======== Records to process

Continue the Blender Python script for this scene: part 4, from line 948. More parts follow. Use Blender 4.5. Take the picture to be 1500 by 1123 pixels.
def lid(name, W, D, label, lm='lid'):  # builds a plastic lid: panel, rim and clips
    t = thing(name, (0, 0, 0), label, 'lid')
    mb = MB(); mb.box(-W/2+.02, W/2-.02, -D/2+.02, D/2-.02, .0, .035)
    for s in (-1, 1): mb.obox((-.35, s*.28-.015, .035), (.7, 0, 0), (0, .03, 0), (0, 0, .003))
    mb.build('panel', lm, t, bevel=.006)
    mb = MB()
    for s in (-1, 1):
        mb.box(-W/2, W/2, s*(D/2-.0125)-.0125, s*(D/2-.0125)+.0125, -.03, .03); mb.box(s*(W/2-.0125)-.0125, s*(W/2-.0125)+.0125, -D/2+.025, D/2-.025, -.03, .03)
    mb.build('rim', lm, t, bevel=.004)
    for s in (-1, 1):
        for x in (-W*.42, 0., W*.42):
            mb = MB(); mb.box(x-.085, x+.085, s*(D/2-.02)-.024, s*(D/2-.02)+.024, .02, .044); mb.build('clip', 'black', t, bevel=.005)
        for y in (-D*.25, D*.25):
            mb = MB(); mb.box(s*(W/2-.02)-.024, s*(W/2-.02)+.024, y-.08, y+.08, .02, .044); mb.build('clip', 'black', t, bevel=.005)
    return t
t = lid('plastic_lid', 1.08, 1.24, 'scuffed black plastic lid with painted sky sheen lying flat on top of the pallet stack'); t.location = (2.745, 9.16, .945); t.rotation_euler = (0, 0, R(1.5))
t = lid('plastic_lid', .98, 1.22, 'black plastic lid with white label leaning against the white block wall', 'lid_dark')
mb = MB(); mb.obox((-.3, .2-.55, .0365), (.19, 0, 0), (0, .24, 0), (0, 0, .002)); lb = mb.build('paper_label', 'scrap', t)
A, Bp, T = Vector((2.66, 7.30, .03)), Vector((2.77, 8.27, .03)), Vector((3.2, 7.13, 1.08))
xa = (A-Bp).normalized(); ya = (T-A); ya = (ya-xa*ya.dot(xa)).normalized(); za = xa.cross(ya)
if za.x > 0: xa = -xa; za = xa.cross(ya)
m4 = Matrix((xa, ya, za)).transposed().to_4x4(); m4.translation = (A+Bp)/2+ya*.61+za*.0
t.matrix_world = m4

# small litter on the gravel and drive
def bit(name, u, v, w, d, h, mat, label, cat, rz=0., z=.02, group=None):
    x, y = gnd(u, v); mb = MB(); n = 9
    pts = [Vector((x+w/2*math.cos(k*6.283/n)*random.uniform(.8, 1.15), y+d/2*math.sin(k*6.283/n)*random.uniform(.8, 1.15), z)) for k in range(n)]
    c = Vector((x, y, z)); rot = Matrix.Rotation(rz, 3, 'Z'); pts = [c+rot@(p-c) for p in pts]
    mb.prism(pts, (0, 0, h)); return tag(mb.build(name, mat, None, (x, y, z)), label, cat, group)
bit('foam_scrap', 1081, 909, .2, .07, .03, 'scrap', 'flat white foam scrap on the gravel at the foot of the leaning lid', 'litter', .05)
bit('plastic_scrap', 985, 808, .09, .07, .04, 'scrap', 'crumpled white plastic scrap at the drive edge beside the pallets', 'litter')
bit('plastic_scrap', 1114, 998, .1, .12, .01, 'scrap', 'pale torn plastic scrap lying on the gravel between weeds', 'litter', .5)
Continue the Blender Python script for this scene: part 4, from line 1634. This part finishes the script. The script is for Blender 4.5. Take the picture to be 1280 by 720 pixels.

================

Requirement:
Retype every record above exactly as it appears.

Answer for the task:
Continue the Blender Python script for this scene: part 4, from line 948. More parts follow. Use Blender 4.5. Take the picture to be 1500 by 1123 pixels.
def lid(name, W, D, label, lm='lid'):  # builds a plastic lid: panel, rim and clips
    t = thing(name, (0, 0, 0), label, 'lid')
    mb = MB(); mb.box(-W/2+.02, W/2-.02, -D/2+.02, D/2-.02, .0, .035)
    for s in (-1, 1): mb.obox((-.35, s*.28-.015, .035), (.7, 0, 0), (0, .03, 0), (0, 0, .003))
    mb.build('panel', lm, t, bevel=.006)
    mb = MB()
    for s in (-1, 1):
        mb.box(-W/2, W/2, s*(D/2-.0125)-.0125, s*(D/2-.0125)+.0125, -.03, .03); mb.box(s*(W/2-.0125)-.0125, s*(W/2-.0125)+.0125, -D/2+.025, D/2-.025, -.03, .03)
    mb.build('rim', lm, t, bevel=.004)
    for s in (-1, 1):
        for x in (-W*.42, 0., W*.42):
            mb = MB(); mb.box(x-.085, x+.085, s*(D/2-.02)-.024, s*(D/2-.02)+.024, .02, .044); mb.build('clip', 'black', t, bevel=.005)
        for y in (-D*.25, D*.25):
            mb = MB(); mb.box(s*(W/2-.02)-.024, s*(W/2-.02)+.024, y-.08, y+.08, .02, .044); mb.build('clip', 'black', t, bevel=.005)
    return t
t = lid('plastic_lid', 1.08, 1.24, 'scuffed black plastic lid with painted sky sheen lying flat on top of the pallet stack'); t.location = (2.745, 9.16, .945); t.rotation_euler = (0, 0, R(1.5))
t = lid('plastic_lid', .98, 1.22, 'black plastic lid with white label leaning against the white block wall', 'lid_dark')
mb = MB(); mb.obox((-.3, .2-.55, .0365), (.19, 0, 0), (0, .24, 0), (0, 0, .002)); lb = mb.build('paper_label', 'scrap', t)
A, Bp, T = Vector((2.66, 7.30, .03)), Vector((2.77, 8.27, .03)), Vector((3.2, 7.13, 1.08))
xa = (A-Bp).normalized(); ya = (T-A); ya = (ya-xa*ya.dot(xa)).normalized(); za = xa.cross(ya)
if za.x > 0: xa = -xa; za = xa.cross(ya)
m4 = Matrix((xa, ya, za)).transposed().to_4x4(); m4.translation = (A+Bp)/2+ya*.61+za*.0
t.matrix_world = m4

# small litter on the gravel and drive
def bit(name, u, v, w, d, h, mat, label, cat, rz=0., z=.02, group=None):
    x, y = gnd(u, v); mb = MB(); n = 9
    pts = [Vector((x+w/2*math.cos(k*6.283/n)*random.uniform(.8, 1.15), y+d/2*math.sin(k*6.283/n)*random.uniform(.8, 1.15), z)) for k in range(n)]
    c = Vector((x, y, z)); rot = Matrix.Rotation(rz, 3, 'Z'); pts = [c+rot@(p-c) for p in pts]
    mb.prism(pts, (0, 0, h)); return tag(mb.build(name, mat, None, (x, y, z)), label, cat, group)
bit('foam_scrap', 1081, 909, .2, .07, .03, 'scrap', 'flat white foam scrap on the gravel at the foot of the leaning lid', 'litter', .05)
bit('plastic_scrap', 985, 808, .09, .07, .04, 'scrap', 'crumpled white plastic scrap at the drive edge beside the pallets', 'litter')
bit('plastic_scrap', 1114, 998, .1, .12, .01, 'scrap', 'pale torn plastic scrap lying on the gravel between weeds', 'litter', .5)
Continue the Blender Python script for this scene: part 4, from line 1634. This part finishes the script. The script is for Blender 4.5. Take the picture to be 1280 by 720 pixels.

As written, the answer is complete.